Chesler Takes a Stand
Jul 23, 2003
Phyllis Chesler, author of the landmark feminist classic Women and Madness, Emerita Professor of Psychology and Women's Studies, psychotherapist, and expert courtroom witness, says that recent events made writing The New Anti-Semitism mandatory.
Chesler has "been dealing with anti-Semitism on the Left, among progressives and feminists since 1971" and now finds herself dealing with "the unexpected anti-Semitism among European intellectuals and members of the American academic community." So, in 2002, when "a literary agent, someone who liked my work, asked, 'What do you want to write about?', I decided to write the book in six months, hardly leaving the house in Park Slope and also endangering my health." She was energized by reminding herself that "after 9/11 I thought everyone would get it, that we are all Israelis, but instead what we got were the reports of false massacres," endless examples of "blaming the victims," and footage on CNN of Arabs "dancing in the blood of Israelis." She decided reluctantly that "you can't escape Jewish history" and that there is a "good chance it is repeating itself."
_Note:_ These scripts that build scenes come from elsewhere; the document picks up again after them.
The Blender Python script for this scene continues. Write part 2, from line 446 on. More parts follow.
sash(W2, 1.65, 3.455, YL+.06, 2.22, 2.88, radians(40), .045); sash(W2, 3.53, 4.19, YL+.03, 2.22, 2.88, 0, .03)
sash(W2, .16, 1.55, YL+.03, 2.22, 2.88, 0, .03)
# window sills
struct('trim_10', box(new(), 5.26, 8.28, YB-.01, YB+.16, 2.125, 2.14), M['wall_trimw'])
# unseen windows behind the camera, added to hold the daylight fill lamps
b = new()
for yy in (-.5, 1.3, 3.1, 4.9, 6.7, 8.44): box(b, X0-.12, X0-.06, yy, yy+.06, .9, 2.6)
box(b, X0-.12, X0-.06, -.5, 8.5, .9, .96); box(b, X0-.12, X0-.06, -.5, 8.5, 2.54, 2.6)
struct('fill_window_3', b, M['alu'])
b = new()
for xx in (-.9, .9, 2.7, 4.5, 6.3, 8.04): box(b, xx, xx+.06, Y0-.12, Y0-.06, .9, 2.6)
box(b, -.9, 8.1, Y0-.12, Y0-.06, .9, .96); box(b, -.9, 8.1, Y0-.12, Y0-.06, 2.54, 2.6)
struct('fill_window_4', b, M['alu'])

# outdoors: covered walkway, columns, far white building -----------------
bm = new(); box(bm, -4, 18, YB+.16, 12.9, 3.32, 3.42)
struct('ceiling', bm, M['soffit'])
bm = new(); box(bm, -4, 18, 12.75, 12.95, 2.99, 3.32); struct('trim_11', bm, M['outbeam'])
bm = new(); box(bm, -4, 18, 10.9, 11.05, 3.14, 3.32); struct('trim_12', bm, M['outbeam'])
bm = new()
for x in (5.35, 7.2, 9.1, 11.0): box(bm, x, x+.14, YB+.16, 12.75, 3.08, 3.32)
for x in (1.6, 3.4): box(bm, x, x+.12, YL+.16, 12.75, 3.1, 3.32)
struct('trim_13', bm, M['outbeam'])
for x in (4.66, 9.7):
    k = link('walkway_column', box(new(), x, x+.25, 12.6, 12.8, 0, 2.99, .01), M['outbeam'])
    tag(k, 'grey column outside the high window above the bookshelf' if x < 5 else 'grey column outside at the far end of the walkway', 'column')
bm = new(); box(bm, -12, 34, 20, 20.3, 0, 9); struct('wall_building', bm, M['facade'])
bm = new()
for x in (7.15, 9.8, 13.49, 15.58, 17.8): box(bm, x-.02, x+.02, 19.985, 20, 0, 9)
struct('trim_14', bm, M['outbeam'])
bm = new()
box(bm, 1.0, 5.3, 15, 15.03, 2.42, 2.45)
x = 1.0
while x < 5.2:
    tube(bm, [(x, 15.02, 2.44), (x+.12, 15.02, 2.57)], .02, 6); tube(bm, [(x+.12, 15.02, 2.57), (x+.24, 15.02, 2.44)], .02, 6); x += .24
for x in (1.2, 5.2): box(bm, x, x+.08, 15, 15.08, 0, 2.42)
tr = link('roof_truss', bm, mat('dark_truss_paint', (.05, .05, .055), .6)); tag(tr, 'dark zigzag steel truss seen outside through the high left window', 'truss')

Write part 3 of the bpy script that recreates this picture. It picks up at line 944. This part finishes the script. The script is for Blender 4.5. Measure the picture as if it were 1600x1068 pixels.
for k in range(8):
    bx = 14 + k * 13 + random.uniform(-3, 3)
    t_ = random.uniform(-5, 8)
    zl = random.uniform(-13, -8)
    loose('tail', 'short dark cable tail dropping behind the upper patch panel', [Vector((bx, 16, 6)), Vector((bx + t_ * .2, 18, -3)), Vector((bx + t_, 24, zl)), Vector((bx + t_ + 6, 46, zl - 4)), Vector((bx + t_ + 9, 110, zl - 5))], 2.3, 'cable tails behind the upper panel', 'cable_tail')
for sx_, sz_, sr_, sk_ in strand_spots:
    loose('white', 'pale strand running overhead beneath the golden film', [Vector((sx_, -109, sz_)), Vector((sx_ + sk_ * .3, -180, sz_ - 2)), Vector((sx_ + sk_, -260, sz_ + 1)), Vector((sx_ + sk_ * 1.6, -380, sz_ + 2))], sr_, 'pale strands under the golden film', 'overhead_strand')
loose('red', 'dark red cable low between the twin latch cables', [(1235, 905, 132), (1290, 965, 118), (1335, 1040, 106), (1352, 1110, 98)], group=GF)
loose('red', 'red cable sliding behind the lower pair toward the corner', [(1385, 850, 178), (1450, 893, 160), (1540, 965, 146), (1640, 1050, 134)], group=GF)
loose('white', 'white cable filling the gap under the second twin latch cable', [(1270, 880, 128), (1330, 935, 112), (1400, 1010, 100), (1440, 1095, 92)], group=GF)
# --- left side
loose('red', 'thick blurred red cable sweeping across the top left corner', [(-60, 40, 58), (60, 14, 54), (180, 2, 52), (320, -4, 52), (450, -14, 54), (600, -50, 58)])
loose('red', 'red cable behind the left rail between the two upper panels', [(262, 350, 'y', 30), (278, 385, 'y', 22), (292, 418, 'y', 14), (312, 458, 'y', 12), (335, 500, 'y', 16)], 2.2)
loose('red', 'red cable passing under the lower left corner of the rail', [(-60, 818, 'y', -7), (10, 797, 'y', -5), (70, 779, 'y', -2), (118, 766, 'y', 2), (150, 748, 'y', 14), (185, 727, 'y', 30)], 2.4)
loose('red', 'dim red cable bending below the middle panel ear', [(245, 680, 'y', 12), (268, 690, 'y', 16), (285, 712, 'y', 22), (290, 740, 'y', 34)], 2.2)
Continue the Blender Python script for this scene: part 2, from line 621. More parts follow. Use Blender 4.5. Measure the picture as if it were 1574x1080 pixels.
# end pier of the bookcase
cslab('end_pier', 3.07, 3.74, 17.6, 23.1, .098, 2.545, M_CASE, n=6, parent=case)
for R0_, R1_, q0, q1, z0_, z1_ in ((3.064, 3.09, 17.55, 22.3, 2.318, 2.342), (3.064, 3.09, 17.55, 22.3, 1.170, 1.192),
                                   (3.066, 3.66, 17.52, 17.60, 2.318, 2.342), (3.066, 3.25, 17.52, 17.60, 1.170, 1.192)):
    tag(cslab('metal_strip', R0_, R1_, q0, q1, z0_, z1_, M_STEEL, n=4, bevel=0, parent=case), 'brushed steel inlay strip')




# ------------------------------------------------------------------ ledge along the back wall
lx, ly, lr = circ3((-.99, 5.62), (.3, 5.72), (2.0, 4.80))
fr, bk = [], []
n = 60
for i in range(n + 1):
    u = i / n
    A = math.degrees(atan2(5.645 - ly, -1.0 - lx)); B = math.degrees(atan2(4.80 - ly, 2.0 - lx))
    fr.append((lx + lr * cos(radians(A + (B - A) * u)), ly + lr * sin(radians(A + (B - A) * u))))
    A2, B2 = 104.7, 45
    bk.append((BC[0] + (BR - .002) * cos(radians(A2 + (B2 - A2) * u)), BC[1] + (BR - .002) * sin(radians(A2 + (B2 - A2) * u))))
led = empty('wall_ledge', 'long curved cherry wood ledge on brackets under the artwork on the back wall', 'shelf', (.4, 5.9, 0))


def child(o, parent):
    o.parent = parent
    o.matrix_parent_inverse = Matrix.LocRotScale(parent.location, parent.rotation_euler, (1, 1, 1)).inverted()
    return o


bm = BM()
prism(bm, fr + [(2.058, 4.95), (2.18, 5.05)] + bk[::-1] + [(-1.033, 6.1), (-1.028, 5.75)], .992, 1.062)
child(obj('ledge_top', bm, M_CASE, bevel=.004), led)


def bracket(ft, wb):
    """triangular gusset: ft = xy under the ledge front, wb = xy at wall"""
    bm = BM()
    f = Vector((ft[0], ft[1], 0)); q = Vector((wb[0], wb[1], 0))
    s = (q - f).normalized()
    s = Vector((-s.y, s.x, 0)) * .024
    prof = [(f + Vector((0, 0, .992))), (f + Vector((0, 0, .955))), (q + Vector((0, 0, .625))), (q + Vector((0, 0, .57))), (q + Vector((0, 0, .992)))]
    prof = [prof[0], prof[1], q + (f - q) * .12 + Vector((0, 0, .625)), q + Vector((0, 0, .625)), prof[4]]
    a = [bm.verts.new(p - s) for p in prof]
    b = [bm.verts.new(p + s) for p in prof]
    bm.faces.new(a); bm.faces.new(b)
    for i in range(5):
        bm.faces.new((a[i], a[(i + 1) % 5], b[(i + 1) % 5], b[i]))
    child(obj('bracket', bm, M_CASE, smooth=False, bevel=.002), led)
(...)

While writing as a feminist, Chesler says, "I never hid the fact that I was a Zionist. But because my intellectual feminism was so compelling" the other feminists, with whom she has long been associated, "let my Zionism pass, I wasn't shunned, and it didn't become a sticking point. What happened is that in 2000 I began to see on listserv groups [group e-mails]—all from professional women who are serious—nothing but propaganda, not talk about trauma and rape, which are important feminist discussions—but doctrinaire, well-orchestrated nonstop vitriol against Israel, nonstop suspicion of Judaism, and nonstop anti-Americanism. And this was of course before 9/11. I tried to use my personal authority to get the feminists not to silence Zionists and lovers of Judaism, but I was answered by goon squads and bullies."
What was being lost, she felt, was "the ability to think clearly while wading through stereotypes." She realized that "the problem is not only unexamined anti-Semitism but the ability to read and think as opposed to getting Brand X truth, TV debate, and weepfest." She remembered the United Nations conferences in 1980 "which were really about the demonizing of Israel and were really dominated by PLO goon squads who had been trained to disrupt, demonize, and terrify Israeli and Jewish women." Chesler's epiphany was that the UN experience had really been the turning point and that her listserv experiences were an extension of what had been brewing in political and academic circles for some time.
Chesler did not have to start from step one in thinking about Judaism or about anti-Semitism since she grew up in an Orthodox home in Borough Park and "although I fled it, I have a feeling for it." She now identifies herself as a meta-denominationalist, conservative rather than Orthodox, whose greatest joy is in Torah study. She feels most comfortable now "with religious women who are somewhat conservative and traditional, but who are also feminists who do not believe that women are the same as men or should necessarily do the same things they do." Still, she has not forgotten that "on the other hand, I am a radical feminist."
She was hurt and shocked into action (and long days of writing) when even Israeli feminists attacked her for saying what she considered to be obvious and basic: that "we should be evenhanded in how we dole out compassion." Now Chesler is convinced that "Leftists have decided that Palestinians are the new symbol for women—that when the Palestinians get a State, all suffering for women and intellectuals will end," and that this "romantic notion" is both insidious and dangerous. She has "tried to get the message across" that you can't "mindlessly embrace a symbol" and that the Left is, in fact, "embracing an Islamo-fascist world" as a symbol, and forgetting "who they are, and who they were, long before Israel was created and an American empire came into being."
Although she remains most interested in "motherhood and psychiatric mistreatment," subjects of her previous books, Chesler has turned to the subject of anti-Semitism because she feels "dismayed by the betrayal of the truth and of the Jews." She is open about her support for the war in Iraq and Bush's agenda in Afghanistan (if not his domestic agenda), and she is clear in her own mind that the Taliban spawned "a horrible level of genocide" and that Saddam was "a mass murderer." "Some of what Bush is doing," she says, "is not merely for the oil companies" and she believes him in any case to be a "man of faith."
In her book and in person, Chesler emphasizes that it is time for "Jews to stop fighting with each other." For her part, she says, she will also "reason with any Christian or Muslim of good will." But as for the Jews, says Chesler, "they are my people," wherever they live. "I will not break ranks. I'll be with them." In the Middle East, "a region fraught with fratricide, it will take a miracle" to achieve peace. "But I am hopeful. We are on Day Two."